3D scene scripts:
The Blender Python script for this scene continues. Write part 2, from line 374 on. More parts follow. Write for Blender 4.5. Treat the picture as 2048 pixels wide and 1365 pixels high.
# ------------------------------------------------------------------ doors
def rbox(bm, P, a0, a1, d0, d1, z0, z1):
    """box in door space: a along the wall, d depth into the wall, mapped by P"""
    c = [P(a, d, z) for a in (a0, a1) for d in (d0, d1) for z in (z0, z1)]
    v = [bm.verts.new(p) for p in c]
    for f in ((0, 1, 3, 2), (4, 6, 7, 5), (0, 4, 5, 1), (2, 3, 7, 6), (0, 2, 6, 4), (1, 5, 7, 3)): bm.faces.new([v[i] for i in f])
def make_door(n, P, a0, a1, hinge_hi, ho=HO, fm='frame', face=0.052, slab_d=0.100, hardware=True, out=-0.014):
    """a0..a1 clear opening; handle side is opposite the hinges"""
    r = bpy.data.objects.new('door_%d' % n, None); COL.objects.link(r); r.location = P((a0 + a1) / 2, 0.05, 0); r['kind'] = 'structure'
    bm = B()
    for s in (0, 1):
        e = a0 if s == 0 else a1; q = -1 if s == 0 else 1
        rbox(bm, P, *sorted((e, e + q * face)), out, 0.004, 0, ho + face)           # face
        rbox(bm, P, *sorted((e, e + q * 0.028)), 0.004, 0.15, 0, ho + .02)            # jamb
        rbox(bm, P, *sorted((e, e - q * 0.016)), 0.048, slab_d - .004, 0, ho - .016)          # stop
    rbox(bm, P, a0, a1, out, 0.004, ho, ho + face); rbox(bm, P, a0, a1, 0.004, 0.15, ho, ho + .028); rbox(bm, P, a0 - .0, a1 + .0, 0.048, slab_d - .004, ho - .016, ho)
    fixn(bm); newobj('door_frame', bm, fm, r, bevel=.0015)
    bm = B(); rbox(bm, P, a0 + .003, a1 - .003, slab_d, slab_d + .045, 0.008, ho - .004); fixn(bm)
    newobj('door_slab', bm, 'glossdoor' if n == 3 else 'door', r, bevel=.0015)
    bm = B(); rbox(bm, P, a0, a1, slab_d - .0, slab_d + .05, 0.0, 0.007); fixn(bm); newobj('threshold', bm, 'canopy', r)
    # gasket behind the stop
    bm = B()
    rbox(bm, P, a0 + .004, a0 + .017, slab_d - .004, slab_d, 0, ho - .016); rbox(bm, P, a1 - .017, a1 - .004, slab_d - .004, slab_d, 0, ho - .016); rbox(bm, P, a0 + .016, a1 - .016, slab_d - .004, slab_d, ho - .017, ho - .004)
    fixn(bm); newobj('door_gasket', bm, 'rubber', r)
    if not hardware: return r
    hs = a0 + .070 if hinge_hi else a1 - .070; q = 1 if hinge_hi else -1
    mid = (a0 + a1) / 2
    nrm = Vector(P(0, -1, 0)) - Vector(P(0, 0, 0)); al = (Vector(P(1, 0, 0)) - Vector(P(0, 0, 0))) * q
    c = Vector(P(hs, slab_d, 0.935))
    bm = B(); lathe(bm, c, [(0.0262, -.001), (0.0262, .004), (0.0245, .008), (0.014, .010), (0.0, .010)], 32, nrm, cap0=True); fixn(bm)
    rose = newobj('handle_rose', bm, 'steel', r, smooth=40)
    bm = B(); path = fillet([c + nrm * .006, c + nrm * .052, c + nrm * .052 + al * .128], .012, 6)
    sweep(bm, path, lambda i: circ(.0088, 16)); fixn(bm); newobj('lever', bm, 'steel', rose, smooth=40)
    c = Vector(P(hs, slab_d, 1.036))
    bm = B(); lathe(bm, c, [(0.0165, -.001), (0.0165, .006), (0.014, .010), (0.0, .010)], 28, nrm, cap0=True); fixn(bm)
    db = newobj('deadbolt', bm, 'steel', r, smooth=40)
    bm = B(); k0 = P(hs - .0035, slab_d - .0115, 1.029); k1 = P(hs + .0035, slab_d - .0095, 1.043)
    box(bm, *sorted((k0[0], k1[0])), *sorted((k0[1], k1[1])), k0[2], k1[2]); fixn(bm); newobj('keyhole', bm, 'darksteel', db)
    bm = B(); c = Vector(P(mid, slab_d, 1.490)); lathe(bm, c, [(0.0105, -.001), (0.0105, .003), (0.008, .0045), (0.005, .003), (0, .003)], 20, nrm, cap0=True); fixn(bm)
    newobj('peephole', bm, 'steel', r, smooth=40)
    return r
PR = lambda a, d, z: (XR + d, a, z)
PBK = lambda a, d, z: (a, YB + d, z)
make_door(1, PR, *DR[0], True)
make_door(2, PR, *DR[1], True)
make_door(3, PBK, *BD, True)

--

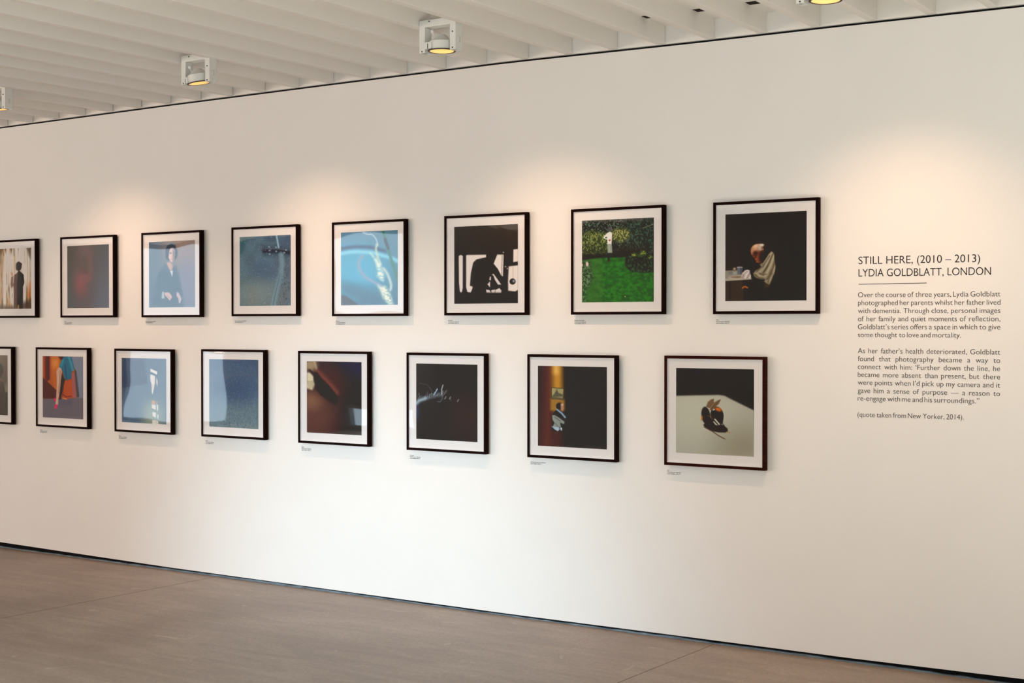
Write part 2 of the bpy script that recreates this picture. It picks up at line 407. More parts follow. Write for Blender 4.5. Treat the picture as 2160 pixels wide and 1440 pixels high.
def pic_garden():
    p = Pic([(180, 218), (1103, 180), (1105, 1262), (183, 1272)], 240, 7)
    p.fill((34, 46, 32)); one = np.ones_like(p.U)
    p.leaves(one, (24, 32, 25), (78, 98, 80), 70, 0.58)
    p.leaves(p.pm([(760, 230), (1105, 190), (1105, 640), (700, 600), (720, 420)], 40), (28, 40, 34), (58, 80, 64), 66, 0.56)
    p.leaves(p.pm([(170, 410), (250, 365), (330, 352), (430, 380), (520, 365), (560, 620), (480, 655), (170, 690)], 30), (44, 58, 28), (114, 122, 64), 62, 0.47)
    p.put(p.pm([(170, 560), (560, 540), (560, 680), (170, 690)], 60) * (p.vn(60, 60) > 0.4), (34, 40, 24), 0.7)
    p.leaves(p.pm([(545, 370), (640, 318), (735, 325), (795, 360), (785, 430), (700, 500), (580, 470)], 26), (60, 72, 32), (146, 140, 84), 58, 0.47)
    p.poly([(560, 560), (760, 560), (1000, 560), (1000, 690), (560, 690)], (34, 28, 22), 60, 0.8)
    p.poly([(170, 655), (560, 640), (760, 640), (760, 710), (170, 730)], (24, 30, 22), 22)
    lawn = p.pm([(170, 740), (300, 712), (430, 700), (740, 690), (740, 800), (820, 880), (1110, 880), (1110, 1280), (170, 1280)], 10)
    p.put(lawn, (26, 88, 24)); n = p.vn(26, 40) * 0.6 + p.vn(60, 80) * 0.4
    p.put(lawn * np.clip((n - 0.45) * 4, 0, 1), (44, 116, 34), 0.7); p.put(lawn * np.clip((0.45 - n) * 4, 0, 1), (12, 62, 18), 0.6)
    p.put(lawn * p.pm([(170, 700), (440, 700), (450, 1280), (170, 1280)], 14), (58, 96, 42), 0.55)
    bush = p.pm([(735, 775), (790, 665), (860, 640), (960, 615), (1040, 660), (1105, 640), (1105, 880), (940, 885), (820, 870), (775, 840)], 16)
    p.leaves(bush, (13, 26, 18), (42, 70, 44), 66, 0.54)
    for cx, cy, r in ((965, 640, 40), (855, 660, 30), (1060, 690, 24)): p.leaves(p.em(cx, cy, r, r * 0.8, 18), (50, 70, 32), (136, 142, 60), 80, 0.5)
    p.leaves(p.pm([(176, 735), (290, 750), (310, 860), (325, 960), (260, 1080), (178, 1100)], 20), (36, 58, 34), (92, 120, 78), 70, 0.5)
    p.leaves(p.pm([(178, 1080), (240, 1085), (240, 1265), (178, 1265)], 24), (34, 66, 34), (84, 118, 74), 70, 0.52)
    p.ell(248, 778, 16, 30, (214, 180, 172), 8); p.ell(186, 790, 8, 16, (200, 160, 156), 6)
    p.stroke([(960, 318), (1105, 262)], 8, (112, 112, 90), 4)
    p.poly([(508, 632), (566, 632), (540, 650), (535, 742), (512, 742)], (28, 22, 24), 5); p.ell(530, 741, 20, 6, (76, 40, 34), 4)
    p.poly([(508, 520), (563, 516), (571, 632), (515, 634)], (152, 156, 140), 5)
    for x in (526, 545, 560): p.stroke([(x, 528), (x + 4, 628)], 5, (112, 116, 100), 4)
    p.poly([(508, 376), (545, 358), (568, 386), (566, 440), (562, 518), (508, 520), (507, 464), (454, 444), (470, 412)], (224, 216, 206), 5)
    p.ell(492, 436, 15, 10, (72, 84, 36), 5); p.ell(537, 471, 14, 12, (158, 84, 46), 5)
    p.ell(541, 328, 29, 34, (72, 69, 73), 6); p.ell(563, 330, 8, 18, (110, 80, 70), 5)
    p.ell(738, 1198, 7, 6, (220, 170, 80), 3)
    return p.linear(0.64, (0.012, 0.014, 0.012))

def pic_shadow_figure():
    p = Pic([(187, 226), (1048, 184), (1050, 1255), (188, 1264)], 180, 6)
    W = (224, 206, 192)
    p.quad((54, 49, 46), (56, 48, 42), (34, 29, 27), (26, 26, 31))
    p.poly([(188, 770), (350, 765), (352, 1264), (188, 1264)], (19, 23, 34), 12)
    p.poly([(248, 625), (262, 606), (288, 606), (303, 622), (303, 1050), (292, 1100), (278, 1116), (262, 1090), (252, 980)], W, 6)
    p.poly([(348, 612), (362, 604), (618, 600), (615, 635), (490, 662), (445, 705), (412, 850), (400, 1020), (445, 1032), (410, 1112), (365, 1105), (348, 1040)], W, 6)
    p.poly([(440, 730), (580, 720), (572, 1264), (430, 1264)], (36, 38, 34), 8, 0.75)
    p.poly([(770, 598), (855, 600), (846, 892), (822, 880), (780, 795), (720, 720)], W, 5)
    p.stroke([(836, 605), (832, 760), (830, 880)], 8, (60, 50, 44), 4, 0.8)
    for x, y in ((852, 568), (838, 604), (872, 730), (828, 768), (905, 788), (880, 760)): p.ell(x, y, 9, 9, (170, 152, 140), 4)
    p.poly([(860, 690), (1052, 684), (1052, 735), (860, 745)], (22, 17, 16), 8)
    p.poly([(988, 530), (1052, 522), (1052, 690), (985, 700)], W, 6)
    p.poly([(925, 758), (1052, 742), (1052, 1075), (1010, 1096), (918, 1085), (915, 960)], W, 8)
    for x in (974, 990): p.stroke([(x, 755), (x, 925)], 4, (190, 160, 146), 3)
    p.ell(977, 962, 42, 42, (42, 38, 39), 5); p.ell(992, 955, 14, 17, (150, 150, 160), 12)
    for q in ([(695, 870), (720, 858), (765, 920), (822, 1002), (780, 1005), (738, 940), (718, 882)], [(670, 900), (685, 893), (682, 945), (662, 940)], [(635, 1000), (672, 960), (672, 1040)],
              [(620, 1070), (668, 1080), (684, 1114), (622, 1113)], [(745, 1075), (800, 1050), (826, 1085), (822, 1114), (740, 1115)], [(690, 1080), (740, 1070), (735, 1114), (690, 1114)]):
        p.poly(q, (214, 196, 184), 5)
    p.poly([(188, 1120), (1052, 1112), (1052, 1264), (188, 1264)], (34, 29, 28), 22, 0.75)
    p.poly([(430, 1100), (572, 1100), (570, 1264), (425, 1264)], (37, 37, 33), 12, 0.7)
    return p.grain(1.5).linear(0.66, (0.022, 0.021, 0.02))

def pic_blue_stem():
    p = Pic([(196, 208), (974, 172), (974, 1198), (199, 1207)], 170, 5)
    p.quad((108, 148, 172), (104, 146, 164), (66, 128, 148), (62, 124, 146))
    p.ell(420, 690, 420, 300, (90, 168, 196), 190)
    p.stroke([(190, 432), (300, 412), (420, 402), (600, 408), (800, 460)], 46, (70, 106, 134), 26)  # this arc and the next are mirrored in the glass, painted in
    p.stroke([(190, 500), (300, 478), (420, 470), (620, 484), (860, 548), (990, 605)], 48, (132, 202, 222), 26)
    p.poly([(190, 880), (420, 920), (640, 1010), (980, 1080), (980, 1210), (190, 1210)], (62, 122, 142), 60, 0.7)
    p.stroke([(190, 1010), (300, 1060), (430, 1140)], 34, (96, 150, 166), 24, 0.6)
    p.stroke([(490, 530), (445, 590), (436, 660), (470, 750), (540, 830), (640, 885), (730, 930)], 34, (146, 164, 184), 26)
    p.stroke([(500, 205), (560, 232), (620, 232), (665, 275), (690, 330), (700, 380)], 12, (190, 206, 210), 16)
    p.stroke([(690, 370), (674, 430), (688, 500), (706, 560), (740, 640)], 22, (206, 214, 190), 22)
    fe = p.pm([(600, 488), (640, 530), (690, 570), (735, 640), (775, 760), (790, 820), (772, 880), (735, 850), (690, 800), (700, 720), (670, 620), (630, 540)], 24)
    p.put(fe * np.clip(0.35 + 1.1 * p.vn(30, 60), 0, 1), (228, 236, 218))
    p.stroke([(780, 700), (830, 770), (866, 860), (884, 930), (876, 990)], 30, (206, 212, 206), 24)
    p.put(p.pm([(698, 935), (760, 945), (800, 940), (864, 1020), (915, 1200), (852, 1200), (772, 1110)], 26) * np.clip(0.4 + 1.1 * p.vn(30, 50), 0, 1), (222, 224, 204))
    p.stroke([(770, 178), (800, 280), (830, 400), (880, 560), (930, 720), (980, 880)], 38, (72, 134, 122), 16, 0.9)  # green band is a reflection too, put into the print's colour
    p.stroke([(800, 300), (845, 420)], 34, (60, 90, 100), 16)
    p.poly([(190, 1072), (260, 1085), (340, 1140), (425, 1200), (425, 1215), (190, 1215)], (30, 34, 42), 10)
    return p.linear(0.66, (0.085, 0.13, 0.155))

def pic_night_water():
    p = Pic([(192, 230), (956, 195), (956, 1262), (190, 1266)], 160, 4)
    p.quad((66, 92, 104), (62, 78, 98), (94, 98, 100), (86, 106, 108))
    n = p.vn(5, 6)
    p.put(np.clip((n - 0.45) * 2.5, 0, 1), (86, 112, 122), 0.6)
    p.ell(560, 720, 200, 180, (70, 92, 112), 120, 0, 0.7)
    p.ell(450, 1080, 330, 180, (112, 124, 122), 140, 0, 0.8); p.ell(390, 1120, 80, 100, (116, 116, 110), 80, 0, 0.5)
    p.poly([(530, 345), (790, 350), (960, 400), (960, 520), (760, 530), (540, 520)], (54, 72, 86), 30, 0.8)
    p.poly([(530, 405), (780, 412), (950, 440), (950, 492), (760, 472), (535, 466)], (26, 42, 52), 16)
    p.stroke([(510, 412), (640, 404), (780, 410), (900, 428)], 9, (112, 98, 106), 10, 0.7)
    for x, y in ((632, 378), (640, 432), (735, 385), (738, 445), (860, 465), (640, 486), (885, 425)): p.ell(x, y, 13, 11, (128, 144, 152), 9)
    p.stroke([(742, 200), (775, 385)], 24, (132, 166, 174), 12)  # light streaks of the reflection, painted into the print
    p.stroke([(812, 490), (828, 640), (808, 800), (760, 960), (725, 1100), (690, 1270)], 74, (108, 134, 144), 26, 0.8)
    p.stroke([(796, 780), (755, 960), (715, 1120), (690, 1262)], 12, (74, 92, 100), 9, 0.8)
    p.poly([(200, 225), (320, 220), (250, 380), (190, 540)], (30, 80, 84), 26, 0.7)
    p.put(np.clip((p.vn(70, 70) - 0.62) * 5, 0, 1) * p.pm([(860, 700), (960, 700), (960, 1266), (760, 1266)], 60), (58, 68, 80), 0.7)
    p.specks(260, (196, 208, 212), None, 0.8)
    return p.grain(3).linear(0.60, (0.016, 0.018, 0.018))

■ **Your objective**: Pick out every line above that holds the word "Write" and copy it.

■ **Output for this exercise**:
The Blender Python script for this scene continues. Write part 2, from line 374 on. More parts follow. Write for Blender 4.5. Treat the picture as 2048 pixels wide and 1365 pixels high.
Write part 2 of the bpy script that recreates this picture. It picks up at line 407. More parts follow. Write for Blender 4.5. Treat the picture as 2160 pixels wide and 1440 pixels high.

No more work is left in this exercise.